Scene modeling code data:

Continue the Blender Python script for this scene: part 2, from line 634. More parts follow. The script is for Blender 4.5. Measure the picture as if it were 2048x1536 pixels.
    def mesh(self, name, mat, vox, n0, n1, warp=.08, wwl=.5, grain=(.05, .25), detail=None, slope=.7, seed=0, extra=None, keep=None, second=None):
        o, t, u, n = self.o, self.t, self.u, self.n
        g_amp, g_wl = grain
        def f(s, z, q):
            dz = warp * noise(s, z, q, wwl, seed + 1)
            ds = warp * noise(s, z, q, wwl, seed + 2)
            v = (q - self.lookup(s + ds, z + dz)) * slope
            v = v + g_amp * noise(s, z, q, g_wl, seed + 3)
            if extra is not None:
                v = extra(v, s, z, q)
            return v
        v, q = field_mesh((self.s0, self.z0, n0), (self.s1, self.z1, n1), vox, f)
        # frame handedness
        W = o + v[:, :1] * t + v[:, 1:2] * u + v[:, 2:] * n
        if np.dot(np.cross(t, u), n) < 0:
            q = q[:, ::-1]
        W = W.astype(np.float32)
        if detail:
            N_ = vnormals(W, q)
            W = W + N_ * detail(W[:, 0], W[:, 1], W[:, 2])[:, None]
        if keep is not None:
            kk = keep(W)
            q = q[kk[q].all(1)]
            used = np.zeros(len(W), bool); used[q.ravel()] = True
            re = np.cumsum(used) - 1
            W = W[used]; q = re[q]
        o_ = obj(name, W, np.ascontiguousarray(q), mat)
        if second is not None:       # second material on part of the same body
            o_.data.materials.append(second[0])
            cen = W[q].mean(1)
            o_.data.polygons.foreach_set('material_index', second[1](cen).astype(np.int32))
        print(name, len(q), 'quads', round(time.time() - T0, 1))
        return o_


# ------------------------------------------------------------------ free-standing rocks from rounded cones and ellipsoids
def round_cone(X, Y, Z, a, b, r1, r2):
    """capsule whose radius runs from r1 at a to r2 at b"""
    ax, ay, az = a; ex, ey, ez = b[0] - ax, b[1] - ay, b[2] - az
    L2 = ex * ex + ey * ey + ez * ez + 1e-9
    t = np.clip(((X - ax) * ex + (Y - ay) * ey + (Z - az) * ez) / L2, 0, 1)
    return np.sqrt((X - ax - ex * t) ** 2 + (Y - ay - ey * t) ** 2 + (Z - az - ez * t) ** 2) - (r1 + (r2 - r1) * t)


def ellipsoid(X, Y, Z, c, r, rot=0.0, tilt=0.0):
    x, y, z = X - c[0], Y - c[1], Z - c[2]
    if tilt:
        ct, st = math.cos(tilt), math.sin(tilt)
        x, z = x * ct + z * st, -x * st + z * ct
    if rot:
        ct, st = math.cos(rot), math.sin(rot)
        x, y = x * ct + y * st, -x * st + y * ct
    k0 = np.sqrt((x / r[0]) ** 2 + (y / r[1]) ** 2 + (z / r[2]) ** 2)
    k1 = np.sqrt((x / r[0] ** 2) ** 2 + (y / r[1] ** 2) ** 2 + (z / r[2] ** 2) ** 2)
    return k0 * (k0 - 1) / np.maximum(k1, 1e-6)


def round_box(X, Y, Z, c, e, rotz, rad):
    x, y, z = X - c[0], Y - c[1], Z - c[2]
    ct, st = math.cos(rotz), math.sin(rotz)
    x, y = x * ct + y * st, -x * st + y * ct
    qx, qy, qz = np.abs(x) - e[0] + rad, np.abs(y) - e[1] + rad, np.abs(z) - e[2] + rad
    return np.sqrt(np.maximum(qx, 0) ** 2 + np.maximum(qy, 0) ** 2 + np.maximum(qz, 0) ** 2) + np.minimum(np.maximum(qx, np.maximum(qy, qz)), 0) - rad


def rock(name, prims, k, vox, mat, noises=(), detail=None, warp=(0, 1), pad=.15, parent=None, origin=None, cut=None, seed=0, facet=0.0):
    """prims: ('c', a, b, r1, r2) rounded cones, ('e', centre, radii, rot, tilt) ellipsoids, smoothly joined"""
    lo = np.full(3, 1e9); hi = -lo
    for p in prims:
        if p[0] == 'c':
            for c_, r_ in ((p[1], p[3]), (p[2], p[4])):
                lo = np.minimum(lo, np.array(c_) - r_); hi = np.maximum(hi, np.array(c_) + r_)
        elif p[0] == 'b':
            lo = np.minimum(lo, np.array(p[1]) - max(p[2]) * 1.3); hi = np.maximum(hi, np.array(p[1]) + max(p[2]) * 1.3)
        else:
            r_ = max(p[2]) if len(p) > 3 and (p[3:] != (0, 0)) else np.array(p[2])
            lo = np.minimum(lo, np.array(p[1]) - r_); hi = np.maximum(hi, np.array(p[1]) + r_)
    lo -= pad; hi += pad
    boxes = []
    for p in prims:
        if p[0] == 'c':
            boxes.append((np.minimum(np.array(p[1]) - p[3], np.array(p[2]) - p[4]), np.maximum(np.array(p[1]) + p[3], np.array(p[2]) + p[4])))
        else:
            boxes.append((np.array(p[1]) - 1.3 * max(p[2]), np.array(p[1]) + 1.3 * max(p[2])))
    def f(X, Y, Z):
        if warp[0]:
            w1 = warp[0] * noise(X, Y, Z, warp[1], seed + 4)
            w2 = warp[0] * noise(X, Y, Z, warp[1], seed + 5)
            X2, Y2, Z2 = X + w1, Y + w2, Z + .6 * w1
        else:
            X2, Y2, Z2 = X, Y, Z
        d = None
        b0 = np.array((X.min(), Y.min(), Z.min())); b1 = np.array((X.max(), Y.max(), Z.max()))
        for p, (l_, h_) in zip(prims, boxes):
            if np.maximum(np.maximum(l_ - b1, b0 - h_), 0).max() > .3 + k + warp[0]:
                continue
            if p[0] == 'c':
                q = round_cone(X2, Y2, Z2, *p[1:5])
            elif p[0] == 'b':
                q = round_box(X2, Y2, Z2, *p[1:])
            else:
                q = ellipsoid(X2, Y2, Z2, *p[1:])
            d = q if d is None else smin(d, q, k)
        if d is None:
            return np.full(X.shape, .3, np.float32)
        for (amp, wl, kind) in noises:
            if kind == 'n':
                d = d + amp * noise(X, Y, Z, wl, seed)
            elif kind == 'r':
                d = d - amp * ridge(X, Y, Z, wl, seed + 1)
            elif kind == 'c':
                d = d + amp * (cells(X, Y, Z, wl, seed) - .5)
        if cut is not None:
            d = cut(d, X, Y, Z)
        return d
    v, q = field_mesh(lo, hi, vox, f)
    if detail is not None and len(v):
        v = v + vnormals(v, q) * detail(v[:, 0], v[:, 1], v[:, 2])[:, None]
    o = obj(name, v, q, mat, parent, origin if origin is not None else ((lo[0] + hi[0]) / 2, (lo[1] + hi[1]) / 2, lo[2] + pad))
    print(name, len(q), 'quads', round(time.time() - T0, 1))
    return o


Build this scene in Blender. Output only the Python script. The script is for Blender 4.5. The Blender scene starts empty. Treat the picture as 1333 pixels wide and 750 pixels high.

TASK DETAILS:
Copy every record exactly, with nothing added or dropped.

EXERCISE RESULT:
Continue the Blender Python script for this scene: part 2, from line 634. More parts follow. The script is for Blender 4.5. Measure the picture as if it were 2048x1536 pixels.
    def mesh(self, name, mat, vox, n0, n1, warp=.08, wwl=.5, grain=(.05, .25), detail=None, slope=.7, seed=0, extra=None, keep=None, second=None):
        o, t, u, n = self.o, self.t, self.u, self.n
        g_amp, g_wl = grain
        def f(s, z, q):
            dz = warp * noise(s, z, q, wwl, seed + 1)
            ds = warp * noise(s, z, q, wwl, seed + 2)
            v = (q - self.lookup(s + ds, z + dz)) * slope
            v = v + g_amp * noise(s, z, q, g_wl, seed + 3)
            if extra is not None:
                v = extra(v, s, z, q)
            return v
        v, q = field_mesh((self.s0, self.z0, n0), (self.s1, self.z1, n1), vox, f)
        # frame handedness
        W = o + v[:, :1] * t + v[:, 1:2] * u + v[:, 2:] * n
        if np.dot(np.cross(t, u), n) < 0:
            q = q[:, ::-1]
        W = W.astype(np.float32)
        if detail:
            N_ = vnormals(W, q)
            W = W + N_ * detail(W[:, 0], W[:, 1], W[:, 2])[:, None]
        if keep is not None:
            kk = keep(W)
            q = q[kk[q].all(1)]
            used = np.zeros(len(W), bool); used[q.ravel()] = True
            re = np.cumsum(used) - 1
            W = W[used]; q = re[q]
        o_ = obj(name, W, np.ascontiguousarray(q), mat)
        if second is not None:       # second material on part of the same body
            o_.data.materials.append(second[0])
            cen = W[q].mean(1)
            o_.data.polygons.foreach_set('material_index', second[1](cen).astype(np.int32))
        print(name, len(q), 'quads', round(time.time() - T0, 1))
        return o_


# ------------------------------------------------------------------ free-standing rocks from rounded cones and ellipsoids
def round_cone(X, Y, Z, a, b, r1, r2):
    """capsule whose radius runs from r1 at a to r2 at b"""
    ax, ay, az = a; ex, ey, ez = b[0] - ax, b[1] - ay, b[2] - az
    L2 = ex * ex + ey * ey + ez * ez + 1e-9
    t = np.clip(((X - ax) * ex + (Y - ay) * ey + (Z - az) * ez) / L2, 0, 1)
    return np.sqrt((X - ax - ex * t) ** 2 + (Y - ay - ey * t) ** 2 + (Z - az - ez * t) ** 2) - (r1 + (r2 - r1) * t)


def ellipsoid(X, Y, Z, c, r, rot=0.0, tilt=0.0):
    x, y, z = X - c[0], Y - c[1], Z - c[2]
    if tilt:
        ct, st = math.cos(tilt), math.sin(tilt)
        x, z = x * ct + z * st, -x * st + z * ct
    if rot:
        ct, st = math.cos(rot), math.sin(rot)
        x, y = x * ct + y * st, -x * st + y * ct
    k0 = np.sqrt((x / r[0]) ** 2 + (y / r[1]) ** 2 + (z / r[2]) ** 2)
    k1 = np.sqrt((x / r[0] ** 2) ** 2 + (y / r[1] ** 2) ** 2 + (z / r[2] ** 2) ** 2)
    return k0 * (k0 - 1) / np.maximum(k1, 1e-6)


def round_box(X, Y, Z, c, e, rotz, rad):
    x, y, z = X - c[0], Y - c[1], Z - c[2]
    ct, st = math.cos(rotz), math.sin(rotz)
    x, y = x * ct + y * st, -x * st + y * ct
    qx, qy, qz = np.abs(x) - e[0] + rad, np.abs(y) - e[1] + rad, np.abs(z) - e[2] + rad
    return np.sqrt(np.maximum(qx, 0) ** 2 + np.maximum(qy, 0) ** 2 + np.maximum(qz, 0) ** 2) + np.minimum(np.maximum(qx, np.maximum(qy, qz)), 0) - rad


def rock(name, prims, k, vox, mat, noises=(), detail=None, warp=(0, 1), pad=.15, parent=None, origin=None, cut=None, seed=0, facet=0.0):
    """prims: ('c', a, b, r1, r2) rounded cones, ('e', centre, radii, rot, tilt) ellipsoids, smoothly joined"""
    lo = np.full(3, 1e9); hi = -lo
    for p in prims:
        if p[0] == 'c':
            for c_, r_ in ((p[1], p[3]), (p[2], p[4])):
                lo = np.minimum(lo, np.array(c_) - r_); hi = np.maximum(hi, np.array(c_) + r_)
        elif p[0] == 'b':
            lo = np.minimum(lo, np.array(p[1]) - max(p[2]) * 1.3); hi = np.maximum(hi, np.array(p[1]) + max(p[2]) * 1.3)
        else:
            r_ = max(p[2]) if len(p) > 3 and (p[3:] != (0, 0)) else np.array(p[2])
            lo = np.minimum(lo, np.array(p[1]) - r_); hi = np.maximum(hi, np.array(p[1]) + r_)
    lo -= pad; hi += pad
    boxes = []
    for p in prims:
        if p[0] == 'c':
            boxes.append((np.minimum(np.array(p[1]) - p[3], np.array(p[2]) - p[4]), np.maximum(np.array(p[1]) + p[3], np.array(p[2]) + p[4])))
        else:
            boxes.append((np.array(p[1]) - 1.3 * max(p[2]), np.array(p[1]) + 1.3 * max(p[2])))
    def f(X, Y, Z):
        if warp[0]:
            w1 = warp[0] * noise(X, Y, Z, warp[1], seed + 4)
            w2 = warp[0] * noise(X, Y, Z, warp[1], seed + 5)
            X2, Y2, Z2 = X + w1, Y + w2, Z + .6 * w1
        else:
            X2, Y2, Z2 = X, Y, Z
        d = None
        b0 = np.array((X.min(), Y.min(), Z.min())); b1 = np.array((X.max(), Y.max(), Z.max()))
        for p, (l_, h_) in zip(prims, boxes):
            if np.maximum(np.maximum(l_ - b1, b0 - h_), 0).max() > .3 + k + warp[0]:
                continue
            if p[0] == 'c':
                q = round_cone(X2, Y2, Z2, *p[1:5])
            elif p[0] == 'b':
                q = round_box(X2, Y2, Z2, *p[1:])
            else:
                q = ellipsoid(X2, Y2, Z2, *p[1:])
            d = q if d is None else smin(d, q, k)
        if d is None:
            return np.full(X.shape, .3, np.float32)
        for (amp, wl, kind) in noises:
            if kind == 'n':
                d = d + amp * noise(X, Y, Z, wl, seed)
            elif kind == 'r':
                d = d - amp * ridge(X, Y, Z, wl, seed + 1)
            elif kind == 'c':
                d = d + amp * (cells(X, Y, Z, wl, seed) - .5)
        if cut is not None:
            d = cut(d, X, Y, Z)
        return d
    v, q = field_mesh(lo, hi, vox, f)
    if detail is not None and len(v):
        v = v + vnormals(v, q) * detail(v[:, 0], v[:, 1], v[:, 2])[:, None]
    o = obj(name, v, q, mat, parent, origin if origin is not None else ((lo[0] + hi[0]) / 2, (lo[1] + hi[1]) / 2, lo[2] + pad))
    print(name, len(q), 'quads', round(time.time() - T0, 1))
    return o


Build this scene in Blender. Output only the Python script. The script is for Blender 4.5. The Blender scene starts empty. Treat the picture as 1333 pixels wide and 750 pixels high.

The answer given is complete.